Em Irreversível, técnica e linguagem cinematográficas são “reféns” do conteúdo e isso evita a afetação artística de alguns diretores que querem parecer cult e geniais. Gaspar Noé utiliza uma forma não original e um conteúdo quase clichê para (re)criar uma simbiose cinematográfica. Forma e conteúdo aqui são mutuamente dependentes. Começar o filme com a última(primeira) cena em que a personagem feminina lê um livro deitada sobre a grama seria tão banal quanto acabar com o filme naquela cena de abertura em uma cela.

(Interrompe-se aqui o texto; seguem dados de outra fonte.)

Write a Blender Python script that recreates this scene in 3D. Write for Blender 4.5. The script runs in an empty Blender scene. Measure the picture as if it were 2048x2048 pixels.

Compreender a trama que envolve o filme - seu discurso e história - torna a admiração por ele irreversível. É, sem dúvida, uma história comum, que pode acontecer ali ou aqui, contada de trás pra frente. Porém, os recursos que Noé lança mão são intrigantes, perturbadores e provocantes. Até a utilização do tempo é explorada de acordo com a necessidade de seu universo diegético. No início do filme/final da história o tempo da narrativa é quase real, excetuando-se as elipses. Com o passar do filme/retrocesso da narrativa os saltos são maiores.

As dicotomias espaço/tempo, forma/conteúdo e narrativa/história adquirem potência justamente nas suas diferenças durante o tempo fílmico de Irreversível. Mas “O tempo destrói tudo”. Esta é a frase que fecha o filme e é início para aquela história que já começou fadada à destruição. A obra de Gaspar Noé fez parte da Seleção oficial do Festival de Cannes e integrou a mostra Frontier, abrigo de filmes que buscam o novo no Festival de Sundance nos EUA.